Türkiye’nin devlet ve millet olarak darbelenmesinde dış düşmanların da tesiri ve rolü olmuş mudur? Bundan şüphe edenin aklından şüphe edilir.
Amerika, Avrupa, İsrail, Rusya, Çin, Hindistan Türkiye’nin güçlü olmasını asla istemezler.
Kürt meselesi elli yılı aşkın bir zamandan beri Siyonistler tarafından kışkırtılıp körüklenmektedir. Haçlılar, misyonerler Türkiye’yi yeniden bir Hıristiyan ülke haline getirmek için, öncelikle tarihî devamlılık şuurunu yıkmak, millî kimliği, millî birlik ve beraberliği berhava etmek istiyorlar.
Bazı üniversitelerdeki ceza hukuku kürsüleri uzun yıllardan beri niçin birtakım iki kimlikli, gizli ve esrarlı bir azınlığın aşırı ilgisini çekmektedir?

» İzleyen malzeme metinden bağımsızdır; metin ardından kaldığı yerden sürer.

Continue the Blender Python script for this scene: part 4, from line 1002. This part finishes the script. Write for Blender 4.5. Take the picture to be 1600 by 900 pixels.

Türkiye’yi babalarının çiftliği, atalarından kalmış mandıraları gibi gören zihniyet son yarım asır içinde trilyonlarca dolarlık (mübalağa etmiyorum, trilyonlarca dolarlık) vurgunlar vurmuşlardır. Böyle yağlı bir geliri, böyle bir rantı, böyle bir altın madenini elden kaçırmak istemezler.
Bir Türkiyeli olarak her kesimden namuslu ve vatansever yurttaşlarıma sesleniyorum:
Çeşitliliğimiz, alt-kimliklerimiz ülkemiz için bir zenginlik ve güç kaynağı olmalıdır.